### WHAT YOU ARE ASKED TO DO
Take all the material and copy it exactly.
*-*-*
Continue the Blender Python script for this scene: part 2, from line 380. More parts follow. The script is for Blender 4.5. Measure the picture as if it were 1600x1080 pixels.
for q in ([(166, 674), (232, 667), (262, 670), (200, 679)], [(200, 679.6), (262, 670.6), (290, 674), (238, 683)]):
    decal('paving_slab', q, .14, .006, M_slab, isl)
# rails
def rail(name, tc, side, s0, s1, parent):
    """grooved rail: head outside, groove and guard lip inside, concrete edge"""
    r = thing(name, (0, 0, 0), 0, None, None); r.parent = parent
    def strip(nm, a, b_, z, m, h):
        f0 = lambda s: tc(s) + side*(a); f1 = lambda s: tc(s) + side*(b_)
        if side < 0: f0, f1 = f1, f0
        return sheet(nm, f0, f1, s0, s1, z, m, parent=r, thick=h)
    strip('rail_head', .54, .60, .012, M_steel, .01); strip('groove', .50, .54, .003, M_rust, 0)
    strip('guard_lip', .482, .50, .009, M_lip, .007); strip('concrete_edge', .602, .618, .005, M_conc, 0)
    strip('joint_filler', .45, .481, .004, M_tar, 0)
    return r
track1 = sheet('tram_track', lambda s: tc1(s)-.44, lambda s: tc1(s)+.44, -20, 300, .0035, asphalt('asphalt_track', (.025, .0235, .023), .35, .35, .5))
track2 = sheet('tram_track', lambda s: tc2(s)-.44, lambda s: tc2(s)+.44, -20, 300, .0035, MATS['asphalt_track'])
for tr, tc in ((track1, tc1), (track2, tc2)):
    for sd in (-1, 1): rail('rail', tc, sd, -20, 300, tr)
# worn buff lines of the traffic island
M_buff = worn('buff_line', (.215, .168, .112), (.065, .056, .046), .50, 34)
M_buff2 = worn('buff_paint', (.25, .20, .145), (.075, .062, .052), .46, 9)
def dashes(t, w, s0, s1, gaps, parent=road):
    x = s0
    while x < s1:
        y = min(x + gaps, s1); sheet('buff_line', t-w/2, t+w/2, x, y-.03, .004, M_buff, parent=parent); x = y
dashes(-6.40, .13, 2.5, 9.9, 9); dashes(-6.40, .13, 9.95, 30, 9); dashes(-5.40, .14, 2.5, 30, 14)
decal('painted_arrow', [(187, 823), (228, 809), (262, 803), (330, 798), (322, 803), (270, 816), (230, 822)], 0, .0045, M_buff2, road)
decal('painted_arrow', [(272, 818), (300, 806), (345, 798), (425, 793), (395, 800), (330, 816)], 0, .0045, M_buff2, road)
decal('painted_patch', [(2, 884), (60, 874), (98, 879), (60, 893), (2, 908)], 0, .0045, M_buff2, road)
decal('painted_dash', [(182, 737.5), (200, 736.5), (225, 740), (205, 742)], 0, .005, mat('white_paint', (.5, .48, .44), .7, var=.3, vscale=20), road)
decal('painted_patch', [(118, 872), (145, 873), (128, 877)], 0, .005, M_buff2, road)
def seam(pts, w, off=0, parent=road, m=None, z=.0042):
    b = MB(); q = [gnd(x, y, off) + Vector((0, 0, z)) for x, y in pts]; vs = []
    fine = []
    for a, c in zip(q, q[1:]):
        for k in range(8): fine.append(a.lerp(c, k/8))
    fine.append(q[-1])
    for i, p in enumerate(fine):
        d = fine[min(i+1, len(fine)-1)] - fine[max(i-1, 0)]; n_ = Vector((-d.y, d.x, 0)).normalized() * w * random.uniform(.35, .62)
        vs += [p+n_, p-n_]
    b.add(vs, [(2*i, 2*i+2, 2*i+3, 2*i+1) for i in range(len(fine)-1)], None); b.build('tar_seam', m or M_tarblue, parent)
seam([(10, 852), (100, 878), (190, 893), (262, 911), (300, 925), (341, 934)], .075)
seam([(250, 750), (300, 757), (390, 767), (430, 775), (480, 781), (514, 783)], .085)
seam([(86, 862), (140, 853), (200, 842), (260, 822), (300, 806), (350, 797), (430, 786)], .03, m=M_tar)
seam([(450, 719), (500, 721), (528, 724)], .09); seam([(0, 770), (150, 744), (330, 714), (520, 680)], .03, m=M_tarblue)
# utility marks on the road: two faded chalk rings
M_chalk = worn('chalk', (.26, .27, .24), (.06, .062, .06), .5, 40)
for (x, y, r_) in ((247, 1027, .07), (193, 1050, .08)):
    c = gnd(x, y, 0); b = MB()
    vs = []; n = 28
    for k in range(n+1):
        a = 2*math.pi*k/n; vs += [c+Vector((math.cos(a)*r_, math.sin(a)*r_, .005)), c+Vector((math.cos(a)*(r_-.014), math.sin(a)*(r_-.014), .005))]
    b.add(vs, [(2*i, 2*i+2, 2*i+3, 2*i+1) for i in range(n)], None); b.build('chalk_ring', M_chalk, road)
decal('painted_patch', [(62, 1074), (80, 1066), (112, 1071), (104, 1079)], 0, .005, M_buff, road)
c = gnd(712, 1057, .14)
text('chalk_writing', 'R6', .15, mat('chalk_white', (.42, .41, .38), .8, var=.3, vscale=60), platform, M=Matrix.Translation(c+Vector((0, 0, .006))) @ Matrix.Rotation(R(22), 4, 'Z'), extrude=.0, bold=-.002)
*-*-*
### COMPLETED TASK
Continue the Blender Python script for this scene: part 2, from line 380. More parts follow. The script is for Blender 4.5. Measure the picture as if it were 1600x1080 pixels.
for q in ([(166, 674), (232, 667), (262, 670), (200, 679)], [(200, 679.6), (262, 670.6), (290, 674), (238, 683)]):
    decal('paving_slab', q, .14, .006, M_slab, isl)
# rails
def rail(name, tc, side, s0, s1, parent):
    """grooved rail: head outside, groove and guard lip inside, concrete edge"""
    r = thing(name, (0, 0, 0), 0, None, None); r.parent = parent
    def strip(nm, a, b_, z, m, h):
        f0 = lambda s: tc(s) + side*(a); f1 = lambda s: tc(s) + side*(b_)
        if side < 0: f0, f1 = f1, f0
        return sheet(nm, f0, f1, s0, s1, z, m, parent=r, thick=h)
    strip('rail_head', .54, .60, .012, M_steel, .01); strip('groove', .50, .54, .003, M_rust, 0)
    strip('guard_lip', .482, .50, .009, M_lip, .007); strip('concrete_edge', .602, .618, .005, M_conc, 0)
    strip('joint_filler', .45, .481, .004, M_tar, 0)
    return r
track1 = sheet('tram_track', lambda s: tc1(s)-.44, lambda s: tc1(s)+.44, -20, 300, .0035, asphalt('asphalt_track', (.025, .0235, .023), .35, .35, .5))
track2 = sheet('tram_track', lambda s: tc2(s)-.44, lambda s: tc2(s)+.44, -20, 300, .0035, MATS['asphalt_track'])
for tr, tc in ((track1, tc1), (track2, tc2)):
    for sd in (-1, 1): rail('rail', tc, sd, -20, 300, tr)
# worn buff lines of the traffic island
M_buff = worn('buff_line', (.215, .168, .112), (.065, .056, .046), .50, 34)
M_buff2 = worn('buff_paint', (.25, .20, .145), (.075, .062, .052), .46, 9)
def dashes(t, w, s0, s1, gaps, parent=road):
    x = s0
    while x < s1:
        y = min(x + gaps, s1); sheet('buff_line', t-w/2, t+w/2, x, y-.03, .004, M_buff, parent=parent); x = y
dashes(-6.40, .13, 2.5, 9.9, 9); dashes(-6.40, .13, 9.95, 30, 9); dashes(-5.40, .14, 2.5, 30, 14)
decal('painted_arrow', [(187, 823), (228, 809), (262, 803), (330, 798), (322, 803), (270, 816), (230, 822)], 0, .0045, M_buff2, road)
decal('painted_arrow', [(272, 818), (300, 806), (345, 798), (425, 793), (395, 800), (330, 816)], 0, .0045, M_buff2, road)
decal('painted_patch', [(2, 884), (60, 874), (98, 879), (60, 893), (2, 908)], 0, .0045, M_buff2, road)
decal('painted_dash', [(182, 737.5), (200, 736.5), (225, 740), (205, 742)], 0, .005, mat('white_paint', (.5, .48, .44), .7, var=.3, vscale=20), road)
decal('painted_patch', [(118, 872), (145, 873), (128, 877)], 0, .005, M_buff2, road)
def seam(pts, w, off=0, parent=road, m=None, z=.0042):
    b = MB(); q = [gnd(x, y, off) + Vector((0, 0, z)) for x, y in pts]; vs = []
    fine = []
    for a, c in zip(q, q[1:]):
        for k in range(8): fine.append(a.lerp(c, k/8))
    fine.append(q[-1])
    for i, p in enumerate(fine):
        d = fine[min(i+1, len(fine)-1)] - fine[max(i-1, 0)]; n_ = Vector((-d.y, d.x, 0)).normalized() * w * random.uniform(.35, .62)
        vs += [p+n_, p-n_]
    b.add(vs, [(2*i, 2*i+2, 2*i+3, 2*i+1) for i in range(len(fine)-1)], None); b.build('tar_seam', m or M_tarblue, parent)
seam([(10, 852), (100, 878), (190, 893), (262, 911), (300, 925), (341, 934)], .075)
seam([(250, 750), (300, 757), (390, 767), (430, 775), (480, 781), (514, 783)], .085)
seam([(86, 862), (140, 853), (200, 842), (260, 822), (300, 806), (350, 797), (430, 786)], .03, m=M_tar)
seam([(450, 719), (500, 721), (528, 724)], .09); seam([(0, 770), (150, 744), (330, 714), (520, 680)], .03, m=M_tarblue)
# utility marks on the road: two faded chalk rings
M_chalk = worn('chalk', (.26, .27, .24), (.06, .062, .06), .5, 40)
for (x, y, r_) in ((247, 1027, .07), (193, 1050, .08)):
    c = gnd(x, y, 0); b = MB()
    vs = []; n = 28
    for k in range(n+1):
        a = 2*math.pi*k/n; vs += [c+Vector((math.cos(a)*r_, math.sin(a)*r_, .005)), c+Vector((math.cos(a)*(r_-.014), math.sin(a)*(r_-.014), .005))]
    b.add(vs, [(2*i, 2*i+2, 2*i+3, 2*i+1) for i in range(n)], None); b.build('chalk_ring', M_chalk, road)
decal('painted_patch', [(62, 1074), (80, 1066), (112, 1071), (104, 1079)], 0, .005, M_buff, road)
c = gnd(712, 1057, .14)
text('chalk_writing', 'R6', .15, mat('chalk_white', (.42, .41, .38), .8, var=.3, vscale=60), platform, M=Matrix.Translation(c+Vector((0, 0, .006))) @ Matrix.Rotation(R(22), 4, 'Z'), extrude=.0, bold=-.002)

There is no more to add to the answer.